After a while of cranking it out on the slow downhill, I saw another checkpoint, and I stopped again to get water and Gatorade. Shawn did as well. The checkpoint guys said that we were in 15th and 16th place. I was thrilled hearing this.
We continued on at a great pace, and it wasn't long before we both passed another guy. We didn't chat to this guy much, as we were busy trying to find our breath most of the time. We now had been running for 2:10, and I thought to myself it would all be over soon enough.
We then saw another guy walking ahead, and I was in disbelief to see it was Mark Nelson. When we got to him, he joined us in our jog, and he began to tell us how fatigued he was. The reality was, that all of us were tired now, and to continue running was bloody difficult. The trail was a slow downhill, which sounds easy enough, but every 50m or so, there was a natural river/drainage dip in the logging road, which pulverised the muscles every time we went over them. Mark then said "Stand aside!", and we ran on the side, and watched Nick Walker fly right by the pack of us. Clearly, Nick was just fine, and he had intentions of making up significant time on the last stretch of the course.
Shortly after, Shawn and I left Mark behind and we continued on ahead.

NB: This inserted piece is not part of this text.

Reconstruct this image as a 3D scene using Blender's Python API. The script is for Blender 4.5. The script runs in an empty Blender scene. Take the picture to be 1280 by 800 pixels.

I wasn't sure whether to try and pass Shawn or not, but my body was starting to cramp and I knew I was on my last legs. At the final river crossing, there was a ladder, and I sped past Shawn and took to the ladder first. On the other side of this river was the final checkpoint, and they said that we had 3.5k to go. Again, I could not believe it. I figured we must have been almost done.
As I passed the checkpoint, I heard the guys radio blaring that someone had finished and broken the course record. Later, I would find out that last year's champ, Shane, would repeat as champion, and do it in an amazing 2:23.
After a short last stretch of trail, the course hit pavement and I now was just hoping to bring it in. Shawn passed me, and I said "Good job buddy, I'm done". He replied and said "The race isn't over yet." But it was for me. As we made our way down the pavement, I turned my head and saw nobody coming from behind. This was good, as I could have been passed by a fast slug at this point. At the bottom of a hill, there was a sign saying 0.5 km to go, and I was thrilled. I figured we still had about 2k to go (judging from the last checkpoint call), so I momentarily considered hammering the last bit, in an attempt to catch Shawn. I decided not. Shawn would finish ahead of me by about 10 seconds, and I would finish in 2:50:41. I finished in 13th place (out of 320)!
I was ecstatic. This was the hardest race ever, and I had a great one. I had beat many solid trail runners, and had established myself as a genuine trail racer. Would I do it again next year? Only time will tell. Right now, I am as sore as I have ever been from any running adventure. I can tell that it will be many days before my body will be 100%. But, as the kids say, it's all good.

1 comment:

Lilwater said...

I am so glad that you enjoyed your climb so much, and that you were impressed with the course. Way back in 2002 when Bill was still playing with the trail, I was an elected rep in the area, and encouraged him to go public with the trail. He was very reluctant at first, but finally agreed, and it has been wonderful to watch it develop into a first class event and put Sayward on the map. Bill is a great guy, and deserves the praise you give his trail. I am also glad they kept the name of Bill's Trail after his 5 -6 years of back breaking work in building it.